Exercise details —
Within the entries below, please return exactly the lines from the one with "Model this scene in Blender with a Python script. The script" through the one with "return dx*U.x+dy*U.y, dx*V.x+dy*V.y", leaving out any pictures.

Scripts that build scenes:
_ _ _ _ _ _ _
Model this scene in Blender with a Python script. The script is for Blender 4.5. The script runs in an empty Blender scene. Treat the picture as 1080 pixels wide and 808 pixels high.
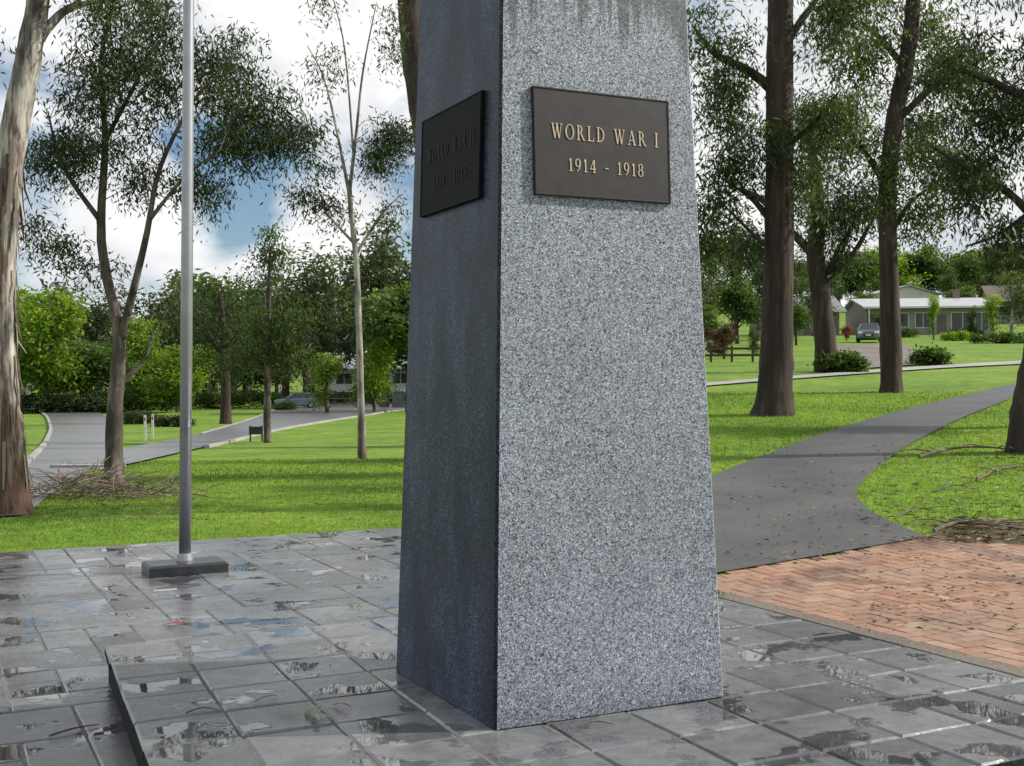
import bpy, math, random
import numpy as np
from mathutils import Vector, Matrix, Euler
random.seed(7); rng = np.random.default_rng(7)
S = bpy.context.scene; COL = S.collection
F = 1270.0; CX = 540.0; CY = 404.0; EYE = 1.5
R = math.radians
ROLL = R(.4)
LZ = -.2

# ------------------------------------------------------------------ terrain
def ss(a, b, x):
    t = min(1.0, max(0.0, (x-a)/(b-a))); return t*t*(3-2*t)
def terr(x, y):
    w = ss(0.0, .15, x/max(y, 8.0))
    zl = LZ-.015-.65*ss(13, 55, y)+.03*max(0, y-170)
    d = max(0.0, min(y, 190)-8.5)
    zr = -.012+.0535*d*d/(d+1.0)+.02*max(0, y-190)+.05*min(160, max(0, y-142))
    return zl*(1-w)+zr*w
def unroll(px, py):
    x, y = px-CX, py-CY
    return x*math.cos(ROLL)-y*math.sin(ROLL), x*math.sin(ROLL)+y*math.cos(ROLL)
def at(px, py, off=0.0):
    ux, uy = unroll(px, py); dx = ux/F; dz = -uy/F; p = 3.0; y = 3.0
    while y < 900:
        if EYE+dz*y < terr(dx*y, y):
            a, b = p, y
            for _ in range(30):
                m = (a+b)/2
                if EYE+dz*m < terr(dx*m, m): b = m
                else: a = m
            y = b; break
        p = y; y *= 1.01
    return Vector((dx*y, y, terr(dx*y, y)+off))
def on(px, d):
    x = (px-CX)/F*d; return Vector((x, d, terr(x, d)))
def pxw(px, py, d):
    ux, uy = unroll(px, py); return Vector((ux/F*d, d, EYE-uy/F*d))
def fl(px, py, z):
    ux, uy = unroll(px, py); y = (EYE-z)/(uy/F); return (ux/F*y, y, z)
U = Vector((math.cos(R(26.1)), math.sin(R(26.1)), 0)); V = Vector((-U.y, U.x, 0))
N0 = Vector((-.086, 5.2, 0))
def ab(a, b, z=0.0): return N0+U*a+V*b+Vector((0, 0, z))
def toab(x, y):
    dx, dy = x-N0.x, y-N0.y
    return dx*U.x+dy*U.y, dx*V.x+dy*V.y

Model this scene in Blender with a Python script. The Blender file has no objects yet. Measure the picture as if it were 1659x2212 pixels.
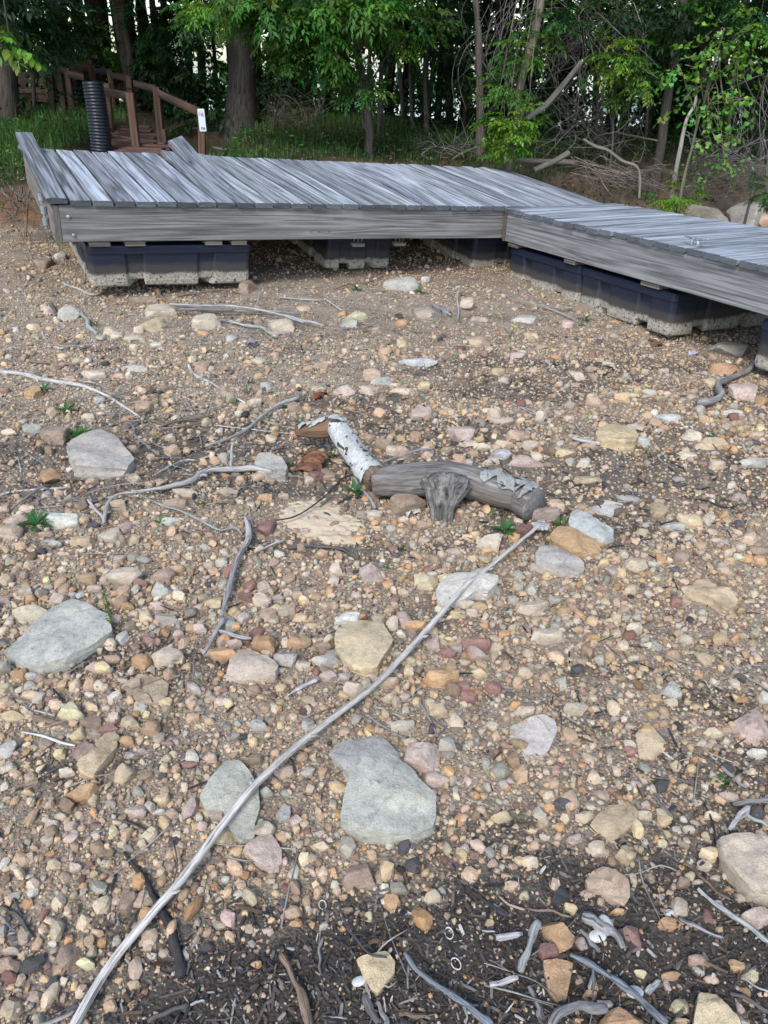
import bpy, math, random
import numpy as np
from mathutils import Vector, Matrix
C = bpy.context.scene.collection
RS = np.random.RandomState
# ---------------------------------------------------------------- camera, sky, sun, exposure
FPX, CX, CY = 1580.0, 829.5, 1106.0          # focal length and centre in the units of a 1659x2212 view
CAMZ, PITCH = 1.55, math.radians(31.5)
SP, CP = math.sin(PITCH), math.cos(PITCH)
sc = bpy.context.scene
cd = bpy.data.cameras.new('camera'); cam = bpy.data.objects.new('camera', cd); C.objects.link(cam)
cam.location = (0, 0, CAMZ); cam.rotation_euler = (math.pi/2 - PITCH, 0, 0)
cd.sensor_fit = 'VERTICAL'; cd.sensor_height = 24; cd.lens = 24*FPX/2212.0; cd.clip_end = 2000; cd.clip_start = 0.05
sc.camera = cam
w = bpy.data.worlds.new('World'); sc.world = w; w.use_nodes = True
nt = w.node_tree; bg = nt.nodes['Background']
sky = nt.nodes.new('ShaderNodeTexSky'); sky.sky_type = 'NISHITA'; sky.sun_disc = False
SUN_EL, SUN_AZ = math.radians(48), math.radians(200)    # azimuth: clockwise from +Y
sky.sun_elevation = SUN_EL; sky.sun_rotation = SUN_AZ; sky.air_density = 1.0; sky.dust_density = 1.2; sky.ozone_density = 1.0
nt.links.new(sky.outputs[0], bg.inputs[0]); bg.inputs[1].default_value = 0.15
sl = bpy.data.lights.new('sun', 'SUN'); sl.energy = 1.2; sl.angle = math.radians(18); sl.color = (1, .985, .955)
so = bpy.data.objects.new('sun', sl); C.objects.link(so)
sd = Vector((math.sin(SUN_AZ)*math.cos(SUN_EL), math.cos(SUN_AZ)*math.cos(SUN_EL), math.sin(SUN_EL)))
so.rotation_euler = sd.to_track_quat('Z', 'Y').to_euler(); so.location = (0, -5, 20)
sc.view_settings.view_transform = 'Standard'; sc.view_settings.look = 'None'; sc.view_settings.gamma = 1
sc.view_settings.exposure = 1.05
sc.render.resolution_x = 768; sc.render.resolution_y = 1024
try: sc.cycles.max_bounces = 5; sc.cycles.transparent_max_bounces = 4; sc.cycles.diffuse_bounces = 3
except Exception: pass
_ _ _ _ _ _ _
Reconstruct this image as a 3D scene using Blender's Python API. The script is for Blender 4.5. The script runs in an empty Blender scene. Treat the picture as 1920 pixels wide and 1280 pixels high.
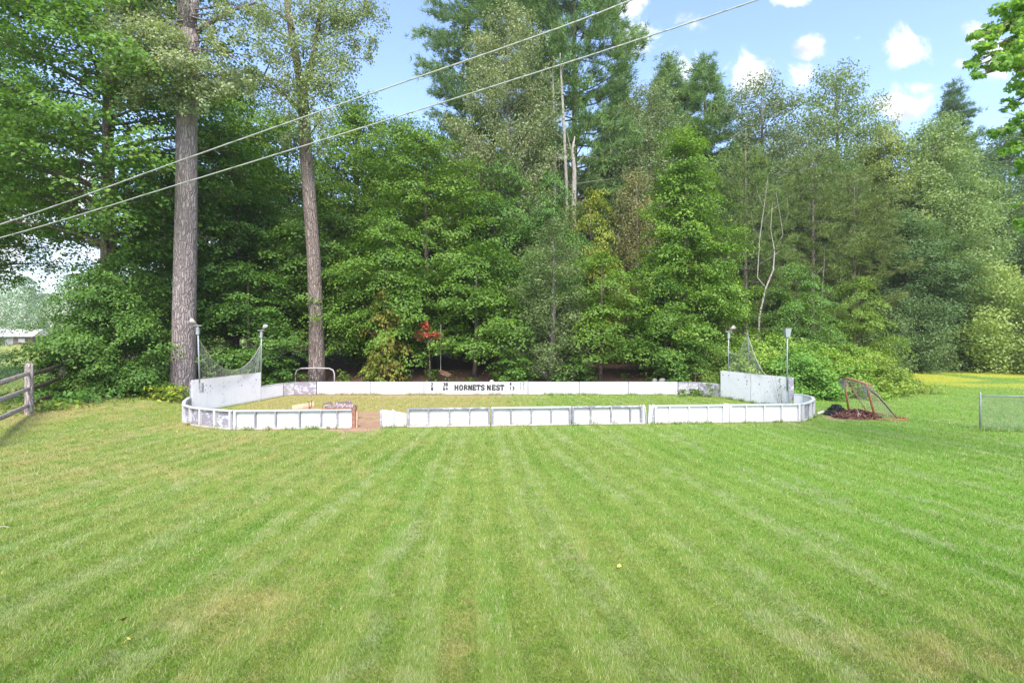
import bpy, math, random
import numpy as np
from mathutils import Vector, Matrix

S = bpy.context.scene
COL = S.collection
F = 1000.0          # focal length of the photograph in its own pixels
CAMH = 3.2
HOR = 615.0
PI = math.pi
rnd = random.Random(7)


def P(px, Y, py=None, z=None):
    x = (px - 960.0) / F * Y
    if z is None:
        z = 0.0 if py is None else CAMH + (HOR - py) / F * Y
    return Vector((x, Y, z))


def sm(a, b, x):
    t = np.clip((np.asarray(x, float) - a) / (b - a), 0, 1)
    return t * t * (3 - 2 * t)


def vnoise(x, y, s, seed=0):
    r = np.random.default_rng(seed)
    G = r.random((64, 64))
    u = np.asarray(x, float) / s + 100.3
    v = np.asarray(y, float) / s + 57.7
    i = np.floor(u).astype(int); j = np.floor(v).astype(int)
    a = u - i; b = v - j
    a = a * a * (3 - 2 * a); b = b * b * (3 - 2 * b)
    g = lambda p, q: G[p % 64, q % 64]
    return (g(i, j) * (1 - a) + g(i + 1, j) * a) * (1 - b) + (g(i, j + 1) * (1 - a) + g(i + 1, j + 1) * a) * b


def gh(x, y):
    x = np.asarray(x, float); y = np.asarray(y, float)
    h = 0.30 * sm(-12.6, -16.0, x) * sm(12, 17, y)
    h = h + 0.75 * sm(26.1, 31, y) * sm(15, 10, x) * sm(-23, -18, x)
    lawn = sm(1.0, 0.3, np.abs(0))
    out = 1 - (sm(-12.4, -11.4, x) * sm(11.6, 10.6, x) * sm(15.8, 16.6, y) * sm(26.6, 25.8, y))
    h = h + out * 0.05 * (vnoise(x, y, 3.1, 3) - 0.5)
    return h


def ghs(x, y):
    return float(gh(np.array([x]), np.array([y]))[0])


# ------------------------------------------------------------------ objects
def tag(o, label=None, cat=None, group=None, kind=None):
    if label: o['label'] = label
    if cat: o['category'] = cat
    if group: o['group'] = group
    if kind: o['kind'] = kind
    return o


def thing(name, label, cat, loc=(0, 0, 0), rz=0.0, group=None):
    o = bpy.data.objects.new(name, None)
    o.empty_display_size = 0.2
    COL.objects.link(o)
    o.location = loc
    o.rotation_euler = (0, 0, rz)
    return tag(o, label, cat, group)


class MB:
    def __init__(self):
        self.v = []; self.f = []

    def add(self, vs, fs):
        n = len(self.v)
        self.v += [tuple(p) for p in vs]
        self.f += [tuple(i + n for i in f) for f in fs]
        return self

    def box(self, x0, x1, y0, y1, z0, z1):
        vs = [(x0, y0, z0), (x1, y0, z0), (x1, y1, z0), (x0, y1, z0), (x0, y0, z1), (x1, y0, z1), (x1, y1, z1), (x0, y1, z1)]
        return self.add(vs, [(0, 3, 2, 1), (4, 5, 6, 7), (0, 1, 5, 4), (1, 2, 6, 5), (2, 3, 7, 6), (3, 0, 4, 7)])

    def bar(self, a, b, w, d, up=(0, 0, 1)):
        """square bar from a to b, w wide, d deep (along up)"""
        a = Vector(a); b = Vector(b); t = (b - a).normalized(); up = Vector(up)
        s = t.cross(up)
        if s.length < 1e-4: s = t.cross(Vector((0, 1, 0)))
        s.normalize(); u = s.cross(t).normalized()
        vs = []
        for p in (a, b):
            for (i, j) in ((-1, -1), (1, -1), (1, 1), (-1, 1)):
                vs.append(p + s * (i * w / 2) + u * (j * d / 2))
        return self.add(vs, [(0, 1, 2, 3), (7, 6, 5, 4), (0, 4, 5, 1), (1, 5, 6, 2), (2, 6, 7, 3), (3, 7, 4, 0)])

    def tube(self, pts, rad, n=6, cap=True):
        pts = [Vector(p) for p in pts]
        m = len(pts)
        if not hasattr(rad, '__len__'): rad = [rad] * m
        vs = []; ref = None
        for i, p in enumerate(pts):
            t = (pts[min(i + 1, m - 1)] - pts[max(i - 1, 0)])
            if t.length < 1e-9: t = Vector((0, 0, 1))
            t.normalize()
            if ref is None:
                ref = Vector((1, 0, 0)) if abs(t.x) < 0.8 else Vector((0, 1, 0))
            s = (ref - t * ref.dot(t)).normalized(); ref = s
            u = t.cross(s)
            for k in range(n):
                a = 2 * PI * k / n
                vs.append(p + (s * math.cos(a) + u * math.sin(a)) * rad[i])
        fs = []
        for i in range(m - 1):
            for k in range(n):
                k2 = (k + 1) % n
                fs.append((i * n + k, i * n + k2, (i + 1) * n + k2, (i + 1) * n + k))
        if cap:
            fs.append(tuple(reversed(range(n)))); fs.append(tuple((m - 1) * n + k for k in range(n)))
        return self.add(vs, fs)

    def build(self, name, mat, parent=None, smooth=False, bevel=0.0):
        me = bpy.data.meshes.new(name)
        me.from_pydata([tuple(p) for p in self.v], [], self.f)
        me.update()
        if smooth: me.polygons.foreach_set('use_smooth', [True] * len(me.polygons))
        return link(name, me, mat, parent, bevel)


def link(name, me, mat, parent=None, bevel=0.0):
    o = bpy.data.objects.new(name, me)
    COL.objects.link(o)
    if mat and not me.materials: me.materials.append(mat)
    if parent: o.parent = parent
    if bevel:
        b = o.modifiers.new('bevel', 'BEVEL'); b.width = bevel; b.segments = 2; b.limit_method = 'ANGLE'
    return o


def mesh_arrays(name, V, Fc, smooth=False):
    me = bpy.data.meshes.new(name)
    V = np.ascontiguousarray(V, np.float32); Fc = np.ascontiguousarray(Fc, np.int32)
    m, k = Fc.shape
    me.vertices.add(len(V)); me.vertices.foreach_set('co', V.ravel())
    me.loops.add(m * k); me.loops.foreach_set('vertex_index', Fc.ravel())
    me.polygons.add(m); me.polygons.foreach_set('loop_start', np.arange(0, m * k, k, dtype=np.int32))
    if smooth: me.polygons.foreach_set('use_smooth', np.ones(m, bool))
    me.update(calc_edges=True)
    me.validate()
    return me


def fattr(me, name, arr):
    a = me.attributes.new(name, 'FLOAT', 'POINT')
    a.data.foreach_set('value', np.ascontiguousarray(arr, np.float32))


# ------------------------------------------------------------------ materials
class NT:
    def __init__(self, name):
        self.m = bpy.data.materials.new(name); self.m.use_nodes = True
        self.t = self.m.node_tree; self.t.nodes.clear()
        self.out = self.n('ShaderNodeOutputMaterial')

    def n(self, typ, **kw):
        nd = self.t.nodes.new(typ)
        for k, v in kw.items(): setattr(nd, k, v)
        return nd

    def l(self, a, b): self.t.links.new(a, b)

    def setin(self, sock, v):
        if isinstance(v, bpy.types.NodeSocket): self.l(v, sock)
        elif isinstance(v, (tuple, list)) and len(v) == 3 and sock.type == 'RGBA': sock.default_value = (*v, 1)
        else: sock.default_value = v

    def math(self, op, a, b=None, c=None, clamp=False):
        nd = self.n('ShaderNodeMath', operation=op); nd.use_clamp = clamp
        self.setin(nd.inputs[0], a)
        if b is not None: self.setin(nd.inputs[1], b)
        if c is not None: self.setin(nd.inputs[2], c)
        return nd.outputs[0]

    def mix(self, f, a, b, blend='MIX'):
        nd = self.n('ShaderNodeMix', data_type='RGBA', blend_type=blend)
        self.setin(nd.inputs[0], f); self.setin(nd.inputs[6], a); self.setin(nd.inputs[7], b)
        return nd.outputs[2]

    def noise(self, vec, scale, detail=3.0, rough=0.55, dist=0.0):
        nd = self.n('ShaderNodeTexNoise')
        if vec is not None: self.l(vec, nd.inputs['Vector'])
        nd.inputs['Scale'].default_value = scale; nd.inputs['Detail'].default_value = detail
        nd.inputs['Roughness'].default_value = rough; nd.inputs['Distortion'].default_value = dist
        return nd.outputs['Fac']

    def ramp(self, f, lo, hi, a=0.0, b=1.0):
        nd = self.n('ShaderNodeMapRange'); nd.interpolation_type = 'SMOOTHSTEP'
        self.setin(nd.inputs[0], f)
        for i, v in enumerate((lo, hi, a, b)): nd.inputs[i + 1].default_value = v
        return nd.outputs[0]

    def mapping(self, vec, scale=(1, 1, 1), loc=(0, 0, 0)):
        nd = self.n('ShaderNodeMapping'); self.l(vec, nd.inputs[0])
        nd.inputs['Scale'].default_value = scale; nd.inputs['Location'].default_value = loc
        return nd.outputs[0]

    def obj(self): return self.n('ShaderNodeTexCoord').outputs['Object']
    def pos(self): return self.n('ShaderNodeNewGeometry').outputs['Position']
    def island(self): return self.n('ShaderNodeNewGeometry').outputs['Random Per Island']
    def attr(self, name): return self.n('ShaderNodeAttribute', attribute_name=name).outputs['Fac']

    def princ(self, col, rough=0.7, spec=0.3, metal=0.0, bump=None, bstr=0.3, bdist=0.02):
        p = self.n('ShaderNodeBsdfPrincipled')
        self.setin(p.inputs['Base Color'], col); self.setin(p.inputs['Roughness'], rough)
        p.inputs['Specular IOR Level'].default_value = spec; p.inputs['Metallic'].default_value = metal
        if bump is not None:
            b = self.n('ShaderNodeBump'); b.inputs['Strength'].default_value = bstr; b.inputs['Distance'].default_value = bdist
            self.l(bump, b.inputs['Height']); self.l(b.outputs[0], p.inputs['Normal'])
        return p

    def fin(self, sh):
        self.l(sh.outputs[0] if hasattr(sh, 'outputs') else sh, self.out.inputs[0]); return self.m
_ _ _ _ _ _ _
Output of the exercise —
Model this scene in Blender with a Python script. The script is for Blender 4.5. The script runs in an empty Blender scene. Treat the picture as 1080 pixels wide and 808 pixels high.
import bpy, math, random
import numpy as np
from mathutils import Vector, Matrix, Euler
random.seed(7); rng = np.random.default_rng(7)
S = bpy.context.scene; COL = S.collection
F = 1270.0; CX = 540.0; CY = 404.0; EYE = 1.5
R = math.radians
ROLL = R(.4)
LZ = -.2

# ------------------------------------------------------------------ terrain
def ss(a, b, x):
    t = min(1.0, max(0.0, (x-a)/(b-a))); return t*t*(3-2*t)
def terr(x, y):
    w = ss(0.0, .15, x/max(y, 8.0))
    zl = LZ-.015-.65*ss(13, 55, y)+.03*max(0, y-170)
    d = max(0.0, min(y, 190)-8.5)
    zr = -.012+.0535*d*d/(d+1.0)+.02*max(0, y-190)+.05*min(160, max(0, y-142))
    return zl*(1-w)+zr*w
def unroll(px, py):
    x, y = px-CX, py-CY
    return x*math.cos(ROLL)-y*math.sin(ROLL), x*math.sin(ROLL)+y*math.cos(ROLL)
def at(px, py, off=0.0):
    ux, uy = unroll(px, py); dx = ux/F; dz = -uy/F; p = 3.0; y = 3.0
    while y < 900:
        if EYE+dz*y < terr(dx*y, y):
            a, b = p, y
            for _ in range(30):
                m = (a+b)/2
                if EYE+dz*m < terr(dx*m, m): b = m
                else: a = m
            y = b; break
        p = y; y *= 1.01
    return Vector((dx*y, y, terr(dx*y, y)+off))
def on(px, d):
    x = (px-CX)/F*d; return Vector((x, d, terr(x, d)))
def pxw(px, py, d):
    ux, uy = unroll(px, py); return Vector((ux/F*d, d, EYE-uy/F*d))
def fl(px, py, z):
    ux, uy = unroll(px, py); y = (EYE-z)/(uy/F); return (ux/F*y, y, z)
U = Vector((math.cos(R(26.1)), math.sin(R(26.1)), 0)); V = Vector((-U.y, U.x, 0))
N0 = Vector((-.086, 5.2, 0))
def ab(a, b, z=0.0): return N0+U*a+V*b+Vector((0, 0, z))
def toab(x, y):
    dx, dy = x-N0.x, y-N0.y
    return dx*U.x+dy*U.y, dx*V.x+dy*V.y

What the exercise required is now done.